In December 2004, the Minister for Local Government announced that he had overhauled the system used to distribute formula grant to local authorities and increased the level of resource equalisation. That has had a substantial detrimental effect on authorities such as Poole, which has high house prices and is assessed as having a relatively greater ability to raise council tax locally. In previous conversations, I think that he acknowledged that that element in the formula is one of the factors that disadvantages Poole.

Resource equalisation was intended to reflect the higher need for spending in authorities that have a weak tax base. However, the difficulty is determining the extent to which higher spending is genuinely the result of higher need, or whether it is attributed to factors that should not be compensated for through the grant system, such as higher levels of service or demand for discretionary services.

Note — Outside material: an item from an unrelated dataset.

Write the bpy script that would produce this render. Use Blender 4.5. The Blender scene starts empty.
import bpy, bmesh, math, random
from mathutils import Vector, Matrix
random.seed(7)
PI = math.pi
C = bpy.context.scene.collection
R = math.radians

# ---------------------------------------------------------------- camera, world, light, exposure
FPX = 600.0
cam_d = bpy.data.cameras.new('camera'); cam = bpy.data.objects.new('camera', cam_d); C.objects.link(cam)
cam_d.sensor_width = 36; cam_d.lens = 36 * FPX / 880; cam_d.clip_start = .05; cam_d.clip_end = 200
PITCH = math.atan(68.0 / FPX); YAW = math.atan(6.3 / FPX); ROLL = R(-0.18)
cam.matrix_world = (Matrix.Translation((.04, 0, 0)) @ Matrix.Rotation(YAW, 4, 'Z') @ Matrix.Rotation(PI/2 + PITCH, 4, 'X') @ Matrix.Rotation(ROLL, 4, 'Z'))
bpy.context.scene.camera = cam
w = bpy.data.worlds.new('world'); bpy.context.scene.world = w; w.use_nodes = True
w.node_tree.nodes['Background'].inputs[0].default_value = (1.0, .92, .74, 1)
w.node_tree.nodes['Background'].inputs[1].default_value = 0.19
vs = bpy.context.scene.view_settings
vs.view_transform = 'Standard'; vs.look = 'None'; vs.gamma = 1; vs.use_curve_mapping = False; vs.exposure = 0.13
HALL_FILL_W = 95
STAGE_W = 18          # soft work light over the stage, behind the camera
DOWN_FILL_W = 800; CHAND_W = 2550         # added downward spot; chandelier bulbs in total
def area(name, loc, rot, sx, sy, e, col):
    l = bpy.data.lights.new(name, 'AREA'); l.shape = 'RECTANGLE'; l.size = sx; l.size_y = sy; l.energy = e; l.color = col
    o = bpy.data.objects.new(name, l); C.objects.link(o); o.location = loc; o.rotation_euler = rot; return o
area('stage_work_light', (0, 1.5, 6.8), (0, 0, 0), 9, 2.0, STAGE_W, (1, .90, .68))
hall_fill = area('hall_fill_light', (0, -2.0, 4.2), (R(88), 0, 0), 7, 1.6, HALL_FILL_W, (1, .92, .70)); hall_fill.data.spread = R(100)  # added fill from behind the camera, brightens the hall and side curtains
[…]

Increased resource equalisation would appear unfair to lower-spending authorities, where local voters favour lower taxation over a higher service level. That is a key issue for people in Poole.

If there is to be a high level of resource equalisation, the targeting of significant amounts of direct Government funding to deprived and declining areas could also be brought into the resource equalisation system. Without doing that, areas such as Poole, who miss out on much funding, will consider it unfair.

Poole acknowledges that it has received funding to support the regeneration project in the town. One of the main capital projects is the building of a second bridge in the harbour. There is also a building schools for the future project and, more recently, a local authority business grant has been received.

Annette Brooke (Mid-Dorset and North Poole) (LD): Poole has recently benefited from several extra grants, which have helped the town enormously. The underlying problem, however, is the funding formula for Poole. I was a councillor for many years, and I know that the case for fair funding has been made for a long time. Why cannot the system be more transparent so that the people of Poole can understand why it is funded as it is in relation to other places? Given the number of times that the hon. Member for Poole (Mr. Syms) and I have raised the subject of the high ratio of house prices to wages, is there any prospect of daylight in any subsequent reformulations for the financial settlement?

Mr. Syms: The hon. Lady makes some good points. The capital projects have helped Poole, but they are relatively small compared with those in some authorities.